What you will do:
The data below is to be returned in full and exactly.

Dataset rows:
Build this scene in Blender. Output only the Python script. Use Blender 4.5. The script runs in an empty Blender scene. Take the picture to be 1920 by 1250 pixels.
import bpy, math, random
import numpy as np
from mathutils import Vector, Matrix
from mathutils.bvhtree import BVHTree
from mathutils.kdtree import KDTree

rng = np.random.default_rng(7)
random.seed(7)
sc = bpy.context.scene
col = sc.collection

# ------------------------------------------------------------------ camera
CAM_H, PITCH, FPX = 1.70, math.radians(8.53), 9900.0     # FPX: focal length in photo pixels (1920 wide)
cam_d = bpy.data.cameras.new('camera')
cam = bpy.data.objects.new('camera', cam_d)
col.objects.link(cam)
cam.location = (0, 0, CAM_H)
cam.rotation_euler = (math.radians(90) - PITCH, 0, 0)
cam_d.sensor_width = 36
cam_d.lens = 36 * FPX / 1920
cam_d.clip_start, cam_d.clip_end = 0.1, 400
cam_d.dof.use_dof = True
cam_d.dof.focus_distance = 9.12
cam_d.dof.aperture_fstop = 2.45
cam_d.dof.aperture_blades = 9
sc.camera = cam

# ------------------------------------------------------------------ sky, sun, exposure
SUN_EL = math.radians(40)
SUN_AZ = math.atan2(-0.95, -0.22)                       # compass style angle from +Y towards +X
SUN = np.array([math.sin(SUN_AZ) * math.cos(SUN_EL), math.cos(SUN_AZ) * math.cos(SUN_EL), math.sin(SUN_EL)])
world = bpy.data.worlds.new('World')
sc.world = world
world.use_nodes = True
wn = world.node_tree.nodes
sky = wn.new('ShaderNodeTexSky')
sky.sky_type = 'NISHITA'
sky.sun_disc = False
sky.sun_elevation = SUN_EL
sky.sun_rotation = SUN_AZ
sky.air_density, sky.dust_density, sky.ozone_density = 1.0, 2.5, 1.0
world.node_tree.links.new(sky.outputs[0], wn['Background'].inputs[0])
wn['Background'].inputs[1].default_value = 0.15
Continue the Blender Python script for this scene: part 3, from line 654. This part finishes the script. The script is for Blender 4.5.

The response:
Build this scene in Blender. Output only the Python script. Use Blender 4.5. The script runs in an empty Blender scene. Take the picture to be 1920 by 1250 pixels.
import bpy, math, random
import numpy as np
from mathutils import Vector, Matrix
from mathutils.bvhtree import BVHTree
from mathutils.kdtree import KDTree

rng = np.random.default_rng(7)
random.seed(7)
sc = bpy.context.scene
col = sc.collection

# ------------------------------------------------------------------ camera
CAM_H, PITCH, FPX = 1.70, math.radians(8.53), 9900.0     # FPX: focal length in photo pixels (1920 wide)
cam_d = bpy.data.cameras.new('camera')
cam = bpy.data.objects.new('camera', cam_d)
col.objects.link(cam)
cam.location = (0, 0, CAM_H)
cam.rotation_euler = (math.radians(90) - PITCH, 0, 0)
cam_d.sensor_width = 36
cam_d.lens = 36 * FPX / 1920
cam_d.clip_start, cam_d.clip_end = 0.1, 400
cam_d.dof.use_dof = True
cam_d.dof.focus_distance = 9.12
cam_d.dof.aperture_fstop = 2.45
cam_d.dof.aperture_blades = 9
sc.camera = cam

# ------------------------------------------------------------------ sky, sun, exposure
SUN_EL = math.radians(40)
SUN_AZ = math.atan2(-0.95, -0.22)                       # compass style angle from +Y towards +X
SUN = np.array([math.sin(SUN_AZ) * math.cos(SUN_EL), math.cos(SUN_AZ) * math.cos(SUN_EL), math.sin(SUN_EL)])
world = bpy.data.worlds.new('World')
sc.world = world
world.use_nodes = True
wn = world.node_tree.nodes
sky = wn.new('ShaderNodeTexSky')
sky.sky_type = 'NISHITA'
sky.sun_disc = False
sky.sun_elevation = SUN_EL
sky.sun_rotation = SUN_AZ
sky.air_density, sky.dust_density, sky.ozone_density = 1.0, 2.5, 1.0
world.node_tree.links.new(sky.outputs[0], wn['Background'].inputs[0])
wn['Background'].inputs[1].default_value = 0.15
Continue the Blender Python script for this scene: part 3, from line 654. This part finishes the script. The script is for Blender 4.5.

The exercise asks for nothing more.